When the old man ran out of money, the Beautiful Daughter married the Promising Young Man. But all she wanted was Success, while he sought Virtue. So she heartlessly cast him aside and married a rich merchant in another city. Some 20 years later, when she came back to live in the beastly old castle, Virtue triumphed--by thwarting the Beautiful Daughter (now a beastly old woman) in her design to wreck her own son's happiness.
This kiddie-car plot will not dismay admirers of Novelist James Hilton, who have learned that his vehicles are always freighted with something worth unloading. In Goodbye, Mr. Chips it was Tender Sentiment; in Lost Horizon it was Thrilling Adventure; in this picture it is Gripping Realism. The story, which takes place in a British mill town between wars, sets forth in sweeping Hiltonian periods the author's social beliefs; he is squarely back of good government and sanitation, strongly opposed to alcoholism.
As the first picture to be made jointly in England by RKO and J. Arthur Rank (a scheme which enables RKO to use up its frozen assets in Britain and gives Rank the benefit of popular U.S. stars) So Well Remembered is not a promising start. Except for the well-keyed playing of John Mills (Great Expectations), nothing about the film is likely to be so well remembered.
To Live in Peace (Lux-Pao; Times Film).

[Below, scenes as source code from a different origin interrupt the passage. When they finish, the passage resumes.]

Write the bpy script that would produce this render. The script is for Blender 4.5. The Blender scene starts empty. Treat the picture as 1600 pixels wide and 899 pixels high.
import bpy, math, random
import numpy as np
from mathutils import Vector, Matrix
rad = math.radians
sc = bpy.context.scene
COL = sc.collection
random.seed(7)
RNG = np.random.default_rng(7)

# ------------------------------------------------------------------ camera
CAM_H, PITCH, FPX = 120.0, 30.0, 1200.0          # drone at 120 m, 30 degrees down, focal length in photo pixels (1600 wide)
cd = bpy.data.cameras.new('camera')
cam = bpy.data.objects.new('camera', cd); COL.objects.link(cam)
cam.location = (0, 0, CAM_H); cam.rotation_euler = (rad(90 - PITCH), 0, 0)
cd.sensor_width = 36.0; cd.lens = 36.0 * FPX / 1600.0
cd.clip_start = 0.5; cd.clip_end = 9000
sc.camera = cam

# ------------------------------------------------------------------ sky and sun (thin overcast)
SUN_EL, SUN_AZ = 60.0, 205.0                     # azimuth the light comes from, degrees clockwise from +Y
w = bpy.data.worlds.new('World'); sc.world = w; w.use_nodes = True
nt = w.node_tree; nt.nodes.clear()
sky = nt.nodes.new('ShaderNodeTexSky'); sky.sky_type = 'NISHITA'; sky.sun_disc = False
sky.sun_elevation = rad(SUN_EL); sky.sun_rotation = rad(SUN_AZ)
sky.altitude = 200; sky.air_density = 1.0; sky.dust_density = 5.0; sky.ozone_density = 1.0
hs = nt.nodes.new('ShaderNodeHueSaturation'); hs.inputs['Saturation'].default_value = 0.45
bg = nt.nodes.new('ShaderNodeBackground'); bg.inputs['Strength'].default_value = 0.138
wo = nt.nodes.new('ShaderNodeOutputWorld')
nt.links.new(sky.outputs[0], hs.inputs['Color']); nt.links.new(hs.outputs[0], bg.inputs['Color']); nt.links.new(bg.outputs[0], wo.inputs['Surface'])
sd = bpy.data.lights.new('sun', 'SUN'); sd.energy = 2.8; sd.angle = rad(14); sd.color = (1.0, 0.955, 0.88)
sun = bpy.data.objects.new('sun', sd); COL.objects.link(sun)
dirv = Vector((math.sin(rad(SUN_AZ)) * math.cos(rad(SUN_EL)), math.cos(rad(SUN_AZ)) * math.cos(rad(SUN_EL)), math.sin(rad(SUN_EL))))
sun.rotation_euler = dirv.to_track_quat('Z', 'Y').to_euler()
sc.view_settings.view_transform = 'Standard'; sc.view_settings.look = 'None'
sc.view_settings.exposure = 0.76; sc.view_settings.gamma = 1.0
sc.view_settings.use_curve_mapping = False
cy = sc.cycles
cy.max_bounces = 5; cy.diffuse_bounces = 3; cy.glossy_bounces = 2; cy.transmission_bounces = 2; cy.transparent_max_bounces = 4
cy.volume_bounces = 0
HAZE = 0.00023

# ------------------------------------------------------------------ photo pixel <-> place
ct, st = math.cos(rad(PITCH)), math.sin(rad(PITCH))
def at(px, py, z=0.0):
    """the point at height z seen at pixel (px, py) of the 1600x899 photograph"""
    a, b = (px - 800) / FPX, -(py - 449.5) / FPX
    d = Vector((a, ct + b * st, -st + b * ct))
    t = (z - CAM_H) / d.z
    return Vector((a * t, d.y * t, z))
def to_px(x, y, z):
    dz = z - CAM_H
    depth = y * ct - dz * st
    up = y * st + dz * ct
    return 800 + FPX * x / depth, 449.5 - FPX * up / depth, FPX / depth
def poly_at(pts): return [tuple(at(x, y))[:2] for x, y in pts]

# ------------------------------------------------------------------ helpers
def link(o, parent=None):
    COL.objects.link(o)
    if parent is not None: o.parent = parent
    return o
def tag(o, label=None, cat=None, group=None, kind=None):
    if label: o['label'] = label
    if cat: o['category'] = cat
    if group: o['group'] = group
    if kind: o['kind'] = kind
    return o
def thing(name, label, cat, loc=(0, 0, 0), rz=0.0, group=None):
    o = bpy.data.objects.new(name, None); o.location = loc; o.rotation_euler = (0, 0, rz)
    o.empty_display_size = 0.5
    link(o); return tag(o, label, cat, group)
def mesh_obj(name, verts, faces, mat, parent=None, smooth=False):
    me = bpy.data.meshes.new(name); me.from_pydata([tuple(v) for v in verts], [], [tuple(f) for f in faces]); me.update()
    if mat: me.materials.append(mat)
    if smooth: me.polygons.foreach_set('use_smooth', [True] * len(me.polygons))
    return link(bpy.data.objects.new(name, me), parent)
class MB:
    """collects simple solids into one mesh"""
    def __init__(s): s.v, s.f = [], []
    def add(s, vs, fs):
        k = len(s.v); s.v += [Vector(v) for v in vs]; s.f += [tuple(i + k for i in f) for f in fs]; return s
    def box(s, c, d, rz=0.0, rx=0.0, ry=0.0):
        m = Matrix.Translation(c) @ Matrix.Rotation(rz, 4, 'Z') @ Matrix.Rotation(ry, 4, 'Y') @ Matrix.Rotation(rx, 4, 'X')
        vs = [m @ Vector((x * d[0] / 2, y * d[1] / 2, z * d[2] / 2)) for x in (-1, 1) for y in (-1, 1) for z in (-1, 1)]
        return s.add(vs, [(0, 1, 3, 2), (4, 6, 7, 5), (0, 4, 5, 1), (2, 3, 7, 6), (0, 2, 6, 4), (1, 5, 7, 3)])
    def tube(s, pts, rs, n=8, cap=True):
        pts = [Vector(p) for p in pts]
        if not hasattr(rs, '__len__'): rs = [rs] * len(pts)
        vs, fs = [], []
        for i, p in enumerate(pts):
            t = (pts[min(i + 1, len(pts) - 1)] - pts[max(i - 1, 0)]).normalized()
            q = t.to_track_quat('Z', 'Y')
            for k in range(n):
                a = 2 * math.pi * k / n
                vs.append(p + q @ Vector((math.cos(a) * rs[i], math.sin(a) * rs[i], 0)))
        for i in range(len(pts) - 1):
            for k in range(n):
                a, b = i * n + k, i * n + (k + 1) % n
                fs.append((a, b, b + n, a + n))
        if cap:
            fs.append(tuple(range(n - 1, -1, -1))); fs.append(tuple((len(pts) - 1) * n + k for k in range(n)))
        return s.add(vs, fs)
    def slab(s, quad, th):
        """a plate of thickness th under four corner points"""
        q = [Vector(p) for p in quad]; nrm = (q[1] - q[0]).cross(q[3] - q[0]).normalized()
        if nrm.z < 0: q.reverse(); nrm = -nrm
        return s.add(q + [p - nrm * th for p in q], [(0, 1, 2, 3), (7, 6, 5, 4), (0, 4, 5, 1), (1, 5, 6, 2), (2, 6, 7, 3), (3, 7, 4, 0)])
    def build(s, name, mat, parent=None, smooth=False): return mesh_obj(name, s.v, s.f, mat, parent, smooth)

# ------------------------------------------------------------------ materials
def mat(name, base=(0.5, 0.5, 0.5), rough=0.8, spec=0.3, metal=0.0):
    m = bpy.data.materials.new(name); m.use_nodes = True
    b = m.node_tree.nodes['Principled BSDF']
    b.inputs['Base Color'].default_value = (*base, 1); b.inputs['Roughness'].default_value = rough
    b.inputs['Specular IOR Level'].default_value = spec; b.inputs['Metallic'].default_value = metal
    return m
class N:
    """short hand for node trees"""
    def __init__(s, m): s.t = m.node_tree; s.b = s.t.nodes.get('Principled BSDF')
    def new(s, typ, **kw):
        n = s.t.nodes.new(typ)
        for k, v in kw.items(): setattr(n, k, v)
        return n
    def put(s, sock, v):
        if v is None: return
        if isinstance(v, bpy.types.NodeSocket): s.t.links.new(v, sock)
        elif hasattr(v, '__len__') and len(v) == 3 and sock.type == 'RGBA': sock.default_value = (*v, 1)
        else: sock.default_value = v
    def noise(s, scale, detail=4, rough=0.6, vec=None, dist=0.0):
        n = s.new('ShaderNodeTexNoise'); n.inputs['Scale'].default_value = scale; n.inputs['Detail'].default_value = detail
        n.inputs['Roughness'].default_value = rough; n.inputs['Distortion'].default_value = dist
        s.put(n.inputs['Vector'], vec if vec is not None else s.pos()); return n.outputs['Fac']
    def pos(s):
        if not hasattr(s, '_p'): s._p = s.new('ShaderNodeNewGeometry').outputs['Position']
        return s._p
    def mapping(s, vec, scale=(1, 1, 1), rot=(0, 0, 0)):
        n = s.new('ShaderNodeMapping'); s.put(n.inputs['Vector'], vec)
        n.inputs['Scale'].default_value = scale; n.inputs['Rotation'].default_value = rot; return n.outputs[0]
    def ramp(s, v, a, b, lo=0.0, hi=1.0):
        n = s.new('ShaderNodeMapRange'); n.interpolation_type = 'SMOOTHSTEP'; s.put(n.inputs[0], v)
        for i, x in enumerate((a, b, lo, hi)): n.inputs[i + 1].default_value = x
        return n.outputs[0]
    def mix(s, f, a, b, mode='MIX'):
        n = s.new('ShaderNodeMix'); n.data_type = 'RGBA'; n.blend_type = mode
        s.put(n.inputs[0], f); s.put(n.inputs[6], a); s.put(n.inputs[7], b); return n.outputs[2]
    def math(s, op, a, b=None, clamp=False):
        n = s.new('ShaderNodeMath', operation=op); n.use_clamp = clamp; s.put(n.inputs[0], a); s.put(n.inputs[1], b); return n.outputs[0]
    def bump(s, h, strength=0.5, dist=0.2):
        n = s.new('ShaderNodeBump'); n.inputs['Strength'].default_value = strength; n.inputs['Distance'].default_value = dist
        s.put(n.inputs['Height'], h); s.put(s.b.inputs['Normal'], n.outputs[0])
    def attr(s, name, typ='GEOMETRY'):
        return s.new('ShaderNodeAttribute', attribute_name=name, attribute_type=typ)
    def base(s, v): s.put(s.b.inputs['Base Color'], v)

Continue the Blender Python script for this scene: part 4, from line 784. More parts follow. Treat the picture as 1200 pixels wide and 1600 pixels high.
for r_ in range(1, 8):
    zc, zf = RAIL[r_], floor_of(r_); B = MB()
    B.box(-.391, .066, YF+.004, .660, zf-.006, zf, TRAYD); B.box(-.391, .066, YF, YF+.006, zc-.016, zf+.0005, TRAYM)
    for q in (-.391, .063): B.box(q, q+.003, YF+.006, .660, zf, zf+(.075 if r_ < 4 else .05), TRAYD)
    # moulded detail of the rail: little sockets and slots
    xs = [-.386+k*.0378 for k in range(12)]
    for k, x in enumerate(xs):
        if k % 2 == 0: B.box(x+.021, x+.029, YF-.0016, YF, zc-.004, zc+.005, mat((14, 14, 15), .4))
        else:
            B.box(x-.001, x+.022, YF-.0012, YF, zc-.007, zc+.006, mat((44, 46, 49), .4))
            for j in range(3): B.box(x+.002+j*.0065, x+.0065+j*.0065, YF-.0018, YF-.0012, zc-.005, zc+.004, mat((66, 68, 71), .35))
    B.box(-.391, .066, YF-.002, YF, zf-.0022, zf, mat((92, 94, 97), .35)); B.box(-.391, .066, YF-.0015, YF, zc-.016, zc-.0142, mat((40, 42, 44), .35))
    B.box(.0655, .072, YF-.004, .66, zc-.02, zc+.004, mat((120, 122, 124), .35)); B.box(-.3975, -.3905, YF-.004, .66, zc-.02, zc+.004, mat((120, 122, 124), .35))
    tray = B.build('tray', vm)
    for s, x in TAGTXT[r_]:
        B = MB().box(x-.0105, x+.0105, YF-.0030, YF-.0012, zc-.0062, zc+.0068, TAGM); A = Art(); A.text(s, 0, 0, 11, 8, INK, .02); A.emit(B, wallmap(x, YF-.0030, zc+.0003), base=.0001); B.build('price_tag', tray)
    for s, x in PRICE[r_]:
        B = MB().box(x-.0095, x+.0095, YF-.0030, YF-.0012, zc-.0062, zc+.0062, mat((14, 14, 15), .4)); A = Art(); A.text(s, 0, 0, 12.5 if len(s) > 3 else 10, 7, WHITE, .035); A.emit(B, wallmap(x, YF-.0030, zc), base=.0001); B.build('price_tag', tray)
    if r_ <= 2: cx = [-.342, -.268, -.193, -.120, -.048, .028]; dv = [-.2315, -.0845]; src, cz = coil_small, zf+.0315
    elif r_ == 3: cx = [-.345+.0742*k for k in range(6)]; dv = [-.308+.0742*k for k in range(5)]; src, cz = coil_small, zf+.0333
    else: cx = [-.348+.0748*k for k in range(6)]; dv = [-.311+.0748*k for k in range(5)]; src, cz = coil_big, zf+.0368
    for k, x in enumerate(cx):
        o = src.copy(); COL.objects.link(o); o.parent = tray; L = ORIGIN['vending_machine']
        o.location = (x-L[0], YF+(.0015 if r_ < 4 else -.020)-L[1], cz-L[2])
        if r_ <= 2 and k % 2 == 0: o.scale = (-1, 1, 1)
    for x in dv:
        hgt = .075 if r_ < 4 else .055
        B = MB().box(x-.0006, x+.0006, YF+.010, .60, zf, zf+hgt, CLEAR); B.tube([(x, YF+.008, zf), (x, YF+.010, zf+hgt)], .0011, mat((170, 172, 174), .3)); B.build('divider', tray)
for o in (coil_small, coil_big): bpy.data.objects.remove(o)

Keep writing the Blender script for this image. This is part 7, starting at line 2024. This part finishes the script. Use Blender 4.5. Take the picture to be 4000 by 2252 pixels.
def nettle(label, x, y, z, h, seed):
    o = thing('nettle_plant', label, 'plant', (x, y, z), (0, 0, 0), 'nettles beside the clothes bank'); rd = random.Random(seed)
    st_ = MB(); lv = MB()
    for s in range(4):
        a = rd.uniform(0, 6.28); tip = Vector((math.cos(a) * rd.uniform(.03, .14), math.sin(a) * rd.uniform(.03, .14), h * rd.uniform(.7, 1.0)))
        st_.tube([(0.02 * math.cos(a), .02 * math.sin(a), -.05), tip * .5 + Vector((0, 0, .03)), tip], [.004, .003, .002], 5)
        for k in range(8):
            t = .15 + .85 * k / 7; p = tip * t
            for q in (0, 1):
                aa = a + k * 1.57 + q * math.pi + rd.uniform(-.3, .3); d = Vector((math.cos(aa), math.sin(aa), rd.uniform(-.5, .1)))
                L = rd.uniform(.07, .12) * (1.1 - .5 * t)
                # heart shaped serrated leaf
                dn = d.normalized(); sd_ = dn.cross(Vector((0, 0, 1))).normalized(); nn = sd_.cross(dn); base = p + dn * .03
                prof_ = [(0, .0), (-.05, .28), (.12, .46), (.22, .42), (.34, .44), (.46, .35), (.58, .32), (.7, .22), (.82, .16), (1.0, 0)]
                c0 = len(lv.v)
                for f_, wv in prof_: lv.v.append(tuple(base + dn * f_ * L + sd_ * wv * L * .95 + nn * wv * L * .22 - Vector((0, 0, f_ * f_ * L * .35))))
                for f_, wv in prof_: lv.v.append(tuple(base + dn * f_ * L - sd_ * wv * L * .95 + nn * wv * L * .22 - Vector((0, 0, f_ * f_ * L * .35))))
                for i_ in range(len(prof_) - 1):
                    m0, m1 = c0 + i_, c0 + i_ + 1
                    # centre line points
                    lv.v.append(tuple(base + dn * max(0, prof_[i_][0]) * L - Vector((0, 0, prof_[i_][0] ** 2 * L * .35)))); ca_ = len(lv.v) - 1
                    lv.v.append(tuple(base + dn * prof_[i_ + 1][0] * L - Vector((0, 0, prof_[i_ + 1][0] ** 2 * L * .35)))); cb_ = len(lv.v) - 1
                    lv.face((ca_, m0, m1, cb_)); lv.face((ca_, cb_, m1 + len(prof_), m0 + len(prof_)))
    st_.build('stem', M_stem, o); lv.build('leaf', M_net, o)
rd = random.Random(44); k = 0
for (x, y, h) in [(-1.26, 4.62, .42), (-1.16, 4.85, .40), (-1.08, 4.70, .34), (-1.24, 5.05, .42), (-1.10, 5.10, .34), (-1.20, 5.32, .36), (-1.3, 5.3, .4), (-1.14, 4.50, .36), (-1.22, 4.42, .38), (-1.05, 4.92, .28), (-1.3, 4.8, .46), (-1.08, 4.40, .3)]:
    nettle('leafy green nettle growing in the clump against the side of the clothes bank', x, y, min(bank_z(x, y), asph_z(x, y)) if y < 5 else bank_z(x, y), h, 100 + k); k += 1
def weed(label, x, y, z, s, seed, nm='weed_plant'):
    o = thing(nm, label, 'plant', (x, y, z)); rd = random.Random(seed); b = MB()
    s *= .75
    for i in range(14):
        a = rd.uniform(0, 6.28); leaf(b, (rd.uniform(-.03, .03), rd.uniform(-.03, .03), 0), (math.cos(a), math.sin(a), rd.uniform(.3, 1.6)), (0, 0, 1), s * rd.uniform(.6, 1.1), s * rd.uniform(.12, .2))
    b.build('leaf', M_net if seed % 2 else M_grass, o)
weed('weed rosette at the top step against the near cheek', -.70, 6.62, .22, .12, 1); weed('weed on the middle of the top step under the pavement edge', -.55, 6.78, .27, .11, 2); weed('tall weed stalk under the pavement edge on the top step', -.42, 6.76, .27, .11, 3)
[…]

The little village seemed to have been mislaid among the hills by careless History until the war of 1944 A.D. To Live in Peace records, in a high-keyed eclogue, one villager's confrontation of History.
The first reels describe the sweet upland bedlam of hens and houseflies, pigs and children in which Uncle Tigna (superbly acted by Aldo Fabrizi, the priest in Open City) lives. He indulges his nagging wife as if she were a pet horsefly, sneaks supper to the children when they are being punished, stains his legs up to the knee treading his grapes, fusses more than the cow over a new calf.
There is a war, they say, down in the valley, but up here there is only one German soldier and one Fascist political secretary. Ma cos'e questa guerra? Tigna wonders--until he finds two U.S. soldiers, escaped war prisoners, in his barn. The Americans stay in Tigna's attic until the Negro G.I. (intelligently played by Johnny Kitzmiller, an ex-captain in the U.S. Army engineers) is well enough to travel. When the lone German unexpectedly pays Tigna a call, the Negro is hustled into the wine cellar and proceeds to get crazy drunk.
The events that follow, in an epileptic thrashing between comedy and tragic irony, come pretty close to the Dostoevskian mood. After a wild spree, the Negro and the Nazi, both blind with drink and international good will, jitterbug out into the night to tell the world amid ecstatic gun bursts that the war is over. The town goes crazy. By the time Tigna can restore sanity, the German is sleeping it off in the street.
Next morning, for a long moment, the whole village holds its breath as the German stumbles to his feet. Will he remember the Negro--and what will he do about it?
Rarely has any film trod so surely the treacherous path between a laugh and a shriek. Like Open City (TIME, March 4, 1946) and Shoeshine (TIME, Sept. 8), To Live in Peace has been trampled into a sort of rude excellence under the rude weight of Italy's long burdens. U.S. moviegoers will not see many more such films from Italy. Italian moviemakers have decided to turn to subjects with more popular appeal; it does not pay, apparently, to be too good.